Samuel Beckett, Waiting for Godot, 1949

Waiting for Godot Book cover
Samuel Beckett, Waiting for Godot, 1949, Readings.

Famously described as a play in which ‘nothing happens, twice’, Samuel Beckett’s Waiting for Godot is in fact packed with incident – and has happened far more than twice. One of the world’s best-known and most frequently staged works of modern drama, the play’s reputation testifies to its enduring relevance and mystery.

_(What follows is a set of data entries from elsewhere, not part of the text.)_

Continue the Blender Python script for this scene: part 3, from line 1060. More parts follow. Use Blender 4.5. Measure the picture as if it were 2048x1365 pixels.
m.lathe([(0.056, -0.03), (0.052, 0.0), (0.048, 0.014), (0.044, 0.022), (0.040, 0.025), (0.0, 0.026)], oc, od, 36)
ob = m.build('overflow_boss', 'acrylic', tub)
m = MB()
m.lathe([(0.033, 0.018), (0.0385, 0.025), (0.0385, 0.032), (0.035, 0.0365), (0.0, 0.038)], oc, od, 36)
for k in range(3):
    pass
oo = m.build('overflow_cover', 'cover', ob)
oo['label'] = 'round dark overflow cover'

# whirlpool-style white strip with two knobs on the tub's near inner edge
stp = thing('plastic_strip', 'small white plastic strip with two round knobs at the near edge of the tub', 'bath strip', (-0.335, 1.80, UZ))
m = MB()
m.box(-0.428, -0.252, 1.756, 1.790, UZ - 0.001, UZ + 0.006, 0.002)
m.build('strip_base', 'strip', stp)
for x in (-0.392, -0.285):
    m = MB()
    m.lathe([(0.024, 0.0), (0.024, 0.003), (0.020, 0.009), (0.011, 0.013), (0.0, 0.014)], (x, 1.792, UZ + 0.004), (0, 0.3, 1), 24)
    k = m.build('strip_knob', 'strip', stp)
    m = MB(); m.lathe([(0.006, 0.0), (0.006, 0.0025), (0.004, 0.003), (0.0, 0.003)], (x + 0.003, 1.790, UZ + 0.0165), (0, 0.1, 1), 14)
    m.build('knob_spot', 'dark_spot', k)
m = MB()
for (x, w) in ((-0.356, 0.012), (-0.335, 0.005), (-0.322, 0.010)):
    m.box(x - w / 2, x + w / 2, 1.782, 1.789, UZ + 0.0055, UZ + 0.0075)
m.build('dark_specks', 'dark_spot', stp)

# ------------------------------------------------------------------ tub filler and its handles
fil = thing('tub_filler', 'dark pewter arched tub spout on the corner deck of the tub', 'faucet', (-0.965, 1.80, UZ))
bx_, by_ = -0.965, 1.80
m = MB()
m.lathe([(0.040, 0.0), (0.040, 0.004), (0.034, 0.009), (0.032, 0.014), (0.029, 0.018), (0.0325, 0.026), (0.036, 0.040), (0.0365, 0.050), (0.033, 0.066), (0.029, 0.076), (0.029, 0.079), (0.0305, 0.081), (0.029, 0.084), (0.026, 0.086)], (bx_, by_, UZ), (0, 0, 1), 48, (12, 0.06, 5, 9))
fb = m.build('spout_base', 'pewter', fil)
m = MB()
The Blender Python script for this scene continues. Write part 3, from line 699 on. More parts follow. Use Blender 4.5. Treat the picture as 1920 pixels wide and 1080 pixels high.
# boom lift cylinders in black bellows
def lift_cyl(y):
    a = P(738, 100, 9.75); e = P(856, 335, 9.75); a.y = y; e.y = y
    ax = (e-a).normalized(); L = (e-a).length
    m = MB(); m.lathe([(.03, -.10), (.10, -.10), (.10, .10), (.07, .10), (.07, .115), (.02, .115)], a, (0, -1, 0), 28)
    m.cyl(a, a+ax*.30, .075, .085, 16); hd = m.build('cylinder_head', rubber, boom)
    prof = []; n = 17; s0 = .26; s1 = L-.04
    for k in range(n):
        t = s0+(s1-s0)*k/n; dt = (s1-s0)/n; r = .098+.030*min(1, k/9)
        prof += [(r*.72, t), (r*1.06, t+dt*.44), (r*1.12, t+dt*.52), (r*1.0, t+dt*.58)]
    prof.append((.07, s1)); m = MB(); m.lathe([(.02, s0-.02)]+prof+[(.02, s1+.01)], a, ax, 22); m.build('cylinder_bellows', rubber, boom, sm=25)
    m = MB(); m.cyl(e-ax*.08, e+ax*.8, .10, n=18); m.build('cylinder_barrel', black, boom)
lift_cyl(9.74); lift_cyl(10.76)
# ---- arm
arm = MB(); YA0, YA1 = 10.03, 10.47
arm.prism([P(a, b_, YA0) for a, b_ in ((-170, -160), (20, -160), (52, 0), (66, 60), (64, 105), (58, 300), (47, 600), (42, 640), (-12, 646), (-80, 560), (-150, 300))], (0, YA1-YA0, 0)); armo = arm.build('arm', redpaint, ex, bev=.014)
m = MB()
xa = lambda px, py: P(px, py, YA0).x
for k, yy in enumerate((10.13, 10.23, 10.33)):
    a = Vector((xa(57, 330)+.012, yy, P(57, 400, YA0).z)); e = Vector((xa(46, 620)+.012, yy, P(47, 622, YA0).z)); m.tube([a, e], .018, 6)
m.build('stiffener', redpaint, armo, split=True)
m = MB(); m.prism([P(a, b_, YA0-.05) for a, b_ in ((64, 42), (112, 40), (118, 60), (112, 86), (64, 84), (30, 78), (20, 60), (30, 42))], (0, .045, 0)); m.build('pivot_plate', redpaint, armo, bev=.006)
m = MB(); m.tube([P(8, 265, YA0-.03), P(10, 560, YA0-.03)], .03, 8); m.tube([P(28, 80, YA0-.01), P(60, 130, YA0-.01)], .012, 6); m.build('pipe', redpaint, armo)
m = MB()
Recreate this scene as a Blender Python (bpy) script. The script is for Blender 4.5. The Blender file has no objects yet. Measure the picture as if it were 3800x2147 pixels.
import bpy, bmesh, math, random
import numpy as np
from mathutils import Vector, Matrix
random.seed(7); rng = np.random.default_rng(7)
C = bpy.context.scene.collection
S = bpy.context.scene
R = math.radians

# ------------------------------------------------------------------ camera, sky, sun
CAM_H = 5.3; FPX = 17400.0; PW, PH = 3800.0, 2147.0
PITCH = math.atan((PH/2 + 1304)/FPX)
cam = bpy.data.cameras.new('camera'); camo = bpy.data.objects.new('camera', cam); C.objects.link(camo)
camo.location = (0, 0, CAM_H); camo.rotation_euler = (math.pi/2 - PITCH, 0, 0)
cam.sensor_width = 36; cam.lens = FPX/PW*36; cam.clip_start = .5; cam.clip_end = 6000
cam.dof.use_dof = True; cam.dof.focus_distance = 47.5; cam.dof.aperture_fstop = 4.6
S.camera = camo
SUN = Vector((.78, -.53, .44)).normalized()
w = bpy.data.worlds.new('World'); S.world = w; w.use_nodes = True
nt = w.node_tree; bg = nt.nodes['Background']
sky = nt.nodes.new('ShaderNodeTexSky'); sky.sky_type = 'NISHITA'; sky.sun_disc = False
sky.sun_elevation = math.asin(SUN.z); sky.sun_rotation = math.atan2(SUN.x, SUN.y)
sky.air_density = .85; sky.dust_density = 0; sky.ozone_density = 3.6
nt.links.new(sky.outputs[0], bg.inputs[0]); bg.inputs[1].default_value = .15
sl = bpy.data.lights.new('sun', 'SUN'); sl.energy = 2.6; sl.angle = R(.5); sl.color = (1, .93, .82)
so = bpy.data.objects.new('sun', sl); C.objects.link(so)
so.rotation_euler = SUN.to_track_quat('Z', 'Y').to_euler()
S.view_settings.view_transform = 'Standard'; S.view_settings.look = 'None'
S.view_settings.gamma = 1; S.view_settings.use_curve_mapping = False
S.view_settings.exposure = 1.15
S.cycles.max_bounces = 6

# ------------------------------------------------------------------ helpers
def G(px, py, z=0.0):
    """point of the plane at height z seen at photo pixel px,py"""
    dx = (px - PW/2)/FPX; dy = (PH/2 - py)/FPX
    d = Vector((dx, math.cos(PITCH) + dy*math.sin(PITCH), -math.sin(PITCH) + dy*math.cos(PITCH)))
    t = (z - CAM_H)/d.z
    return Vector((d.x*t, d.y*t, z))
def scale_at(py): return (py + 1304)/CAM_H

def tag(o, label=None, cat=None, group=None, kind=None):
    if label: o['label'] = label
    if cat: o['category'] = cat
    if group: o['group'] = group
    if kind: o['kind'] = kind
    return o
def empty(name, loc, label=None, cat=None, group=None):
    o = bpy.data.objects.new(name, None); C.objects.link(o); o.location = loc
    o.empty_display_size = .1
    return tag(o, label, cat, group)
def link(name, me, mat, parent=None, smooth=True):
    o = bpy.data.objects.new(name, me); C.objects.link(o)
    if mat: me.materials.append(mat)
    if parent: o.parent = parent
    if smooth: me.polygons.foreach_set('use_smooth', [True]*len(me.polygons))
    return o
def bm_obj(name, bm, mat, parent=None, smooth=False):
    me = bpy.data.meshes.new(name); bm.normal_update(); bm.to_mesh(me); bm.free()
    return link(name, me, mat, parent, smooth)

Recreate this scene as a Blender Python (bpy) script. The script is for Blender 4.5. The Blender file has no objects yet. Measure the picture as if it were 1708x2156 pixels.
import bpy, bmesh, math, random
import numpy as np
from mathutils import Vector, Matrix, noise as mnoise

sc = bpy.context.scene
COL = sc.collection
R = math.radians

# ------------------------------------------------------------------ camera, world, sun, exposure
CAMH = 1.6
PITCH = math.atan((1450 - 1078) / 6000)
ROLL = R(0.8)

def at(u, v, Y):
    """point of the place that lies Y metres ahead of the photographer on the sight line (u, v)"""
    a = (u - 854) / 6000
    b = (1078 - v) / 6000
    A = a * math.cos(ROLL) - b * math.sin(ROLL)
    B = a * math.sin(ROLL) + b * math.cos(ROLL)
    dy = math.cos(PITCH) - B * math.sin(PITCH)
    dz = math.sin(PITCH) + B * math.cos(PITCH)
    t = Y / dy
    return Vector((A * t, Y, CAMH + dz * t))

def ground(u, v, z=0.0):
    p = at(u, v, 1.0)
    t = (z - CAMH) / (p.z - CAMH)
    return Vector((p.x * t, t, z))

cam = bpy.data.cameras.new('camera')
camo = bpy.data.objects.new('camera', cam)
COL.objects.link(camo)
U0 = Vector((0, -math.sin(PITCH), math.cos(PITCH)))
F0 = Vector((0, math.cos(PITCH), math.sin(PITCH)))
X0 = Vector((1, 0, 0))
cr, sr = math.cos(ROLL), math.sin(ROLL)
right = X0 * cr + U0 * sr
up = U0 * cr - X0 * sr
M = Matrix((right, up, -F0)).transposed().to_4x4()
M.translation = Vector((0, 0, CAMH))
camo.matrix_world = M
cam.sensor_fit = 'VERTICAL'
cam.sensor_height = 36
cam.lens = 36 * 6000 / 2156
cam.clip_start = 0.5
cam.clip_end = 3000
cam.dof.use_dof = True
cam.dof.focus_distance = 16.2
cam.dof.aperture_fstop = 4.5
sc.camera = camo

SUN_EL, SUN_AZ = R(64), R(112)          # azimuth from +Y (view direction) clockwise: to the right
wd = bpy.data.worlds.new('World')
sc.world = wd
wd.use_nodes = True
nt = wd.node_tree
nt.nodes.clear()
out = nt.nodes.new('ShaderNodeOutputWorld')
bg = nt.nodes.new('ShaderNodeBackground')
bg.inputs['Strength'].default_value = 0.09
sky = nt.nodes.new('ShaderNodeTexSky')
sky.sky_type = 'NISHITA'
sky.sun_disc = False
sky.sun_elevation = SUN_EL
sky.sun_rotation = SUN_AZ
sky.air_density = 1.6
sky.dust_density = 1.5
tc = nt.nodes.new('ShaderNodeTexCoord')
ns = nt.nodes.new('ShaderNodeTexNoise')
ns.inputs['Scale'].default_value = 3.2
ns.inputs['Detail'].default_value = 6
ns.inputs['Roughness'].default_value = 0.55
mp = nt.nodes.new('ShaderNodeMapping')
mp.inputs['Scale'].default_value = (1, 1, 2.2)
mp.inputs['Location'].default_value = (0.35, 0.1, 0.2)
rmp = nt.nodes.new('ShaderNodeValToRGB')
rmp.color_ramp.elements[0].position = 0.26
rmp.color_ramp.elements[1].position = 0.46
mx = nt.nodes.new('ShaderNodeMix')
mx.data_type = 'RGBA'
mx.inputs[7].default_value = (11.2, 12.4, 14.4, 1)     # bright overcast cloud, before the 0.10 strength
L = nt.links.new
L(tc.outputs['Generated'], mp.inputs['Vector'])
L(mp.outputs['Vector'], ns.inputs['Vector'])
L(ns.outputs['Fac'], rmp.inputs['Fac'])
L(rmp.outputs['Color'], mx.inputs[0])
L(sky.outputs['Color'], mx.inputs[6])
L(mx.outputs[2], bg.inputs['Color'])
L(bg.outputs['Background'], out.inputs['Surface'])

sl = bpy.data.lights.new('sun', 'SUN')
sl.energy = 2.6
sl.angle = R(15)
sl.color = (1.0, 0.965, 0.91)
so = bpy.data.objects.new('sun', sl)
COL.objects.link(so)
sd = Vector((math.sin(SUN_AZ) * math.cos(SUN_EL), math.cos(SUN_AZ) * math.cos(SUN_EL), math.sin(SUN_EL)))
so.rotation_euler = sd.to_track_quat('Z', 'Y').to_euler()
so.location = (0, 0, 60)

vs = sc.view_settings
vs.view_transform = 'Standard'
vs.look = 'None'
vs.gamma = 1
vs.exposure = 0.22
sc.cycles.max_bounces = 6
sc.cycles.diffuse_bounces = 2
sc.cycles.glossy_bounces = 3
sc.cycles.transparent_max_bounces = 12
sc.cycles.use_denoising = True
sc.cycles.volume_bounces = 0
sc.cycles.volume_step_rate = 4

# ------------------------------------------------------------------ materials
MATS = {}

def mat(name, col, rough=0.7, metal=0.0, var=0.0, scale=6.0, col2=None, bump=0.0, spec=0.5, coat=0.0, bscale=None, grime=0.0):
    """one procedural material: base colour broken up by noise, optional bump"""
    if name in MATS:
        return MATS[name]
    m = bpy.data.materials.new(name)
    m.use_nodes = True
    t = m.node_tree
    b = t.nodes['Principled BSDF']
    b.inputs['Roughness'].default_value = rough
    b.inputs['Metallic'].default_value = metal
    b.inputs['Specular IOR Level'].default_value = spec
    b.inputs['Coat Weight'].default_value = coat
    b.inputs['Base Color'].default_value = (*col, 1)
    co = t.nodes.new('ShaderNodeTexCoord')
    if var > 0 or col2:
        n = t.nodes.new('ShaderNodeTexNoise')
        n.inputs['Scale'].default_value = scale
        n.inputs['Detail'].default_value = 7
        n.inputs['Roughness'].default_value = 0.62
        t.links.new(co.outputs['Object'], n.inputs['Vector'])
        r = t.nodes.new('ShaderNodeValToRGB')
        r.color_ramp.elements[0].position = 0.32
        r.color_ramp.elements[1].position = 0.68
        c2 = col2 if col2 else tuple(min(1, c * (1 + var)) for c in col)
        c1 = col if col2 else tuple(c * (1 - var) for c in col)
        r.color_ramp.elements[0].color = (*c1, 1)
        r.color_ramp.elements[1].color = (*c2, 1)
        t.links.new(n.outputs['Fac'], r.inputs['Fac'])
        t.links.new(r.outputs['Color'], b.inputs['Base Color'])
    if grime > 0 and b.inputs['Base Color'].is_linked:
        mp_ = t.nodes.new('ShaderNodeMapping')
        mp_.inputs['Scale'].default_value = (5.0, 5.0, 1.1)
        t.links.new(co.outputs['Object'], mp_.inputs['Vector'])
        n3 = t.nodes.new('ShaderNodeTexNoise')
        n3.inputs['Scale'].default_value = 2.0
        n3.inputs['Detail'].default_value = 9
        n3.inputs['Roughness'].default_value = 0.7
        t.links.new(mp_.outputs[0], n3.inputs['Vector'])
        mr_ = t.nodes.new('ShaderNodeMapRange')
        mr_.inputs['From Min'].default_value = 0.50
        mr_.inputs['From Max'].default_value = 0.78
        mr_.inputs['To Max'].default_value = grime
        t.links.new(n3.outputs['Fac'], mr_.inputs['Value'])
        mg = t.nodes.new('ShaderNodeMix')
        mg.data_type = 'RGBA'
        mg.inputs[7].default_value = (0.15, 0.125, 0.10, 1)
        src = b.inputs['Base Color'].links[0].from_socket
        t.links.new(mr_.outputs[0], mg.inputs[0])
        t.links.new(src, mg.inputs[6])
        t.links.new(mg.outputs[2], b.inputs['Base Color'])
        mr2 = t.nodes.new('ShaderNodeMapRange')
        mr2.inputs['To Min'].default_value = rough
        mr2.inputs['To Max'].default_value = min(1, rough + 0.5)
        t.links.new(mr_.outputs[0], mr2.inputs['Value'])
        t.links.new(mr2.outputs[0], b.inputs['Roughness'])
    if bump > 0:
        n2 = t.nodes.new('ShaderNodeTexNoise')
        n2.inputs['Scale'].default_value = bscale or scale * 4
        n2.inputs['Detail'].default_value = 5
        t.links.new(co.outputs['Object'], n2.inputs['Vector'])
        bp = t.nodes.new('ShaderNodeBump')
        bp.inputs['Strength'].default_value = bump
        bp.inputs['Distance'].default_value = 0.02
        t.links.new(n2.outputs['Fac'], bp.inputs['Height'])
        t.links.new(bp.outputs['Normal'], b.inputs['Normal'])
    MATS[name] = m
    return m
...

But that reputation can all too easily come between readers and the text, or spectators and the performance.

Setting some of those impediments, including Beckett’s charismatic literary stature and the common assumption that Godot teaches us about the absurd nature of the universe, this masterclass will instead ask some hard questions of the text, its iconic productions, and its treatment of seemingly universal themes.

In so doing, it engages with what is distinctive about Godot as a work of literature and theatre: an apparently revolutionary play that displays a militant commitment to the classical dramatic unities of action, place, and time; a relentlessly downbeat drama that is one of the funniest in the modern canon; a timeless classic that directs an unblinking gaze at the post-war moment of its creation; and a staple of crisis situations that may say as much about the ‘Godot complex’ of theatre-makers themselves as it does about theatre’s capacity to salve wounded souls.

Whether you have a well-thumbed copy of the play to hand, have sat through many hours of the stage play, or know it so well by reputation you have never felt the need for either, this lecture will offer a fresh take on a classic as weather-worn as its characters. Perhaps, together, we will even find the Godot we have been waiting for. Let’s go.

Paul Rae Headshot

Associate Professor Paul Rae

Paul Rae is Associate Professor in Theatre Studies and Head of the School of Culture and Communication in the Faculty of Arts. He teaches and researches contemporary theatre, and the performance cultures of the Asia-Pacific region. His book Theatre and Human Rights (2009) is a standard reference on the topic, and his more recent Real Theatre (2019) advances what one eminent reviewer has described as ‘a general theory of performance’, and another ‘a philosophy of ordinary theatre’.

He is currently writing two books: Performing Islands draws on case studies from Indonesia, the Philippines, Singapore, and Kiribati to explore the relationship between island environments and the performances that happen there; Mousetraps: Adventures in Theatrical Capture looks at a range of plays, from Hamlet to Agatha Christie’s Mousetrap, to ask how and why the theatre experience is so captivating.